In Acts 16:6-7, we read that “they went through the region of Phrygia and Galatia, having been forbidden by the Holy Spirit to speak the word in Asia. When they had come opposite Mysia, they attempted to go into Bithynia, but the Spirit of Jesus did not allow them.” Sometimes God opens doors. Sometimes God closes them.

Paul was already well practiced in following the prompting of the Spirit of God, no matter what the prompting was. So when the man of Macedonia beseeches Paul in his vision, it is not surprising that Scripture records that Paul and his companions “immediately tried to cross over to Macedonia, being convinced that God had called us to proclaim the good news to them (Acts 16:10).”

Around 400 years later, Saint Patrick would also famously respond to a divine vision, summoning him to “Come over… and help us.” After being kidnapped from Britain by Irish marauders and taken to Ireland where he worked as a slave for six years, Patrick escaped and returned to his homeland. He devoted himself to the service of God, studying fervently at places such as Tours and Lérins, and later under the tutelage of Saint Germain. And yet through all of this his thoughts continually turned back to Ireland, from which he would receive visions of the children of Focluth, a village by the Western sea, who beckoned to him, saying, “O holy youth, come back to Ireland, and walk once more amongst us.”

This sort of story, a divine summons to a holy work, can be found throughout church history. In Assisi today one can see the cross of San Damiano, from which Saint Francis heard Jesus calling him to rebuild the church. Whether one believes that account to be true or not, as Christians who believe in the veracity of Scripture we do believe that God speaks through visions, through angels, through His Spirit, and sometimes through things that are seemingly more mundane, like donkeys and maybe even dreams of children in Ireland. And if we believe that God has spoken this way in the past, why would we doubt that God might choose to similarly summon us to His work today?

Beyond believing that God still speaks, we then need to believe that God knows whom to call, and why. One of the gifts each of us is given on our faith journey is the awareness that not only does God love us and redeem us, but that same God has created us in His image and likeness. By the gift of the Holy Spirit, God gives us spiritual gifts in addition to our natural talents and skills. And so when God has work to do in the world, women and men are called and equipped to do that work. We simply have to faithfully respond to that call. When ministry in the church in the world falls short, nine times out of ten it’s because one or two or ten of us have a hard time believing that God would ever, that God could ever, choose us to do something worthwhile and of significance for His Kingdom.

When Paul received the summons from the man of Macedonia, he went. He trusted that God was directing his steps. And, as Acts 16:14-15 tell us, fruit was born from this faithfulness. Lydia and her entire household came to faith in the Lord Jesus and were baptized. Saint John Chrysostom, among others in the Early Church, linked this conversion directly to the faithfulness of Paul to respond to God’s call, with the fruit of conversion a sure sign that God had been guiding and directing the process all along. And yet Paul had to be faithful to go.

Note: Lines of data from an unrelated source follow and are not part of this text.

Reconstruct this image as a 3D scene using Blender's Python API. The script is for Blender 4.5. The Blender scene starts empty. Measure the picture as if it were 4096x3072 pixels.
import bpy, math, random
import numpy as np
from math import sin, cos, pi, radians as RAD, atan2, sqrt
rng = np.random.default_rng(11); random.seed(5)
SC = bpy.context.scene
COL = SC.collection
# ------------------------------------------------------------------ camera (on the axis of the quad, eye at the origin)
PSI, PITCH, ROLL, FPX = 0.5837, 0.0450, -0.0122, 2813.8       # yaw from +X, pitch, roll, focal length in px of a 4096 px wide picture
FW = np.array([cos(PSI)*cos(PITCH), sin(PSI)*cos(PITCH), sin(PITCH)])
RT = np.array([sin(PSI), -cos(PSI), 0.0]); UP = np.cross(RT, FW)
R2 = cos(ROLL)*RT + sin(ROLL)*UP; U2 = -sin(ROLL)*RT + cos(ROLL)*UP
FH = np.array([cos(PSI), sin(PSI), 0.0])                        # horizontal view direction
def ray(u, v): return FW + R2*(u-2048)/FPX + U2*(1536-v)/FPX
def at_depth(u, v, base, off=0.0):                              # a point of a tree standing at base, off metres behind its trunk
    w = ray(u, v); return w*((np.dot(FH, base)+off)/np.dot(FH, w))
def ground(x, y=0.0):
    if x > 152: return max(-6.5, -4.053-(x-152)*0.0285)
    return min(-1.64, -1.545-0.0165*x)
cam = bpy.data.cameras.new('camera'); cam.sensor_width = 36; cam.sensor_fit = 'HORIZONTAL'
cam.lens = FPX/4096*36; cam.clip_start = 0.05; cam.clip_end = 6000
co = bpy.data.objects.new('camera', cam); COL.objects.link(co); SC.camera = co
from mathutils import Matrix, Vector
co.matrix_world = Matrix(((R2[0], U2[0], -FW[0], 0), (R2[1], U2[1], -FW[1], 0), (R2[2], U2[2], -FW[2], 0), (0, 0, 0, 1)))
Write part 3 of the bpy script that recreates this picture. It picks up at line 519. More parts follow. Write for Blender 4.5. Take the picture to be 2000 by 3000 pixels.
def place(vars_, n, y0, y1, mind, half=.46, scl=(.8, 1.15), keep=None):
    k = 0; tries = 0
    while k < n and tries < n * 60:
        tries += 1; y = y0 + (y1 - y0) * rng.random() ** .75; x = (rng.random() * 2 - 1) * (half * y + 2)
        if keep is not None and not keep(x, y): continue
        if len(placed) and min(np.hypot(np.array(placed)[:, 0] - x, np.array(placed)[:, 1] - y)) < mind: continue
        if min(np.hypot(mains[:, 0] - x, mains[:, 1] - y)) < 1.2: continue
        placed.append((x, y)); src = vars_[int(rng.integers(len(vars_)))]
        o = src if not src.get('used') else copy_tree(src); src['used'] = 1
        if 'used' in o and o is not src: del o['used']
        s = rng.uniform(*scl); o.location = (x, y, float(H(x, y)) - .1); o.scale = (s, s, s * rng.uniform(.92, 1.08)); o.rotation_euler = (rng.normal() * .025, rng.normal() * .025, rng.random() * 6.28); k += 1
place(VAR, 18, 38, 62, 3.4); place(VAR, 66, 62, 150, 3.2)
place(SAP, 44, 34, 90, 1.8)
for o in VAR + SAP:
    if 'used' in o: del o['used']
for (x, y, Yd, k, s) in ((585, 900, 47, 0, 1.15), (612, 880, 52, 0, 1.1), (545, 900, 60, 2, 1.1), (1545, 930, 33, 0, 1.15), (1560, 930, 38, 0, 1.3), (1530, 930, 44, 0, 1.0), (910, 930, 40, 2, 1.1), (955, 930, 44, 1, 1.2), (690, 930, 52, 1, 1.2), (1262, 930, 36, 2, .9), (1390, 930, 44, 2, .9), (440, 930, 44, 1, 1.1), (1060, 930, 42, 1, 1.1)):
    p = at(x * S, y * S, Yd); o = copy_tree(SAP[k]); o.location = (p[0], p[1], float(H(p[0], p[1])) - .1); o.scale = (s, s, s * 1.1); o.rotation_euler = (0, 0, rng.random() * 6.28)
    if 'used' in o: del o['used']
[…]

This entire section continues to call followers of Jesus to faithful obedience to His word. God never violates our freedom. God asks us to trust Him. He invites us to follow. He presents us with opportunities, and yes, God often puts us in places where His will may be clear, but we clearly have to choose whether to align our will with His or not. As we consider this lesson from Acts 16, may we consider the ways God still calls us, and may we be faithful to respond to that call.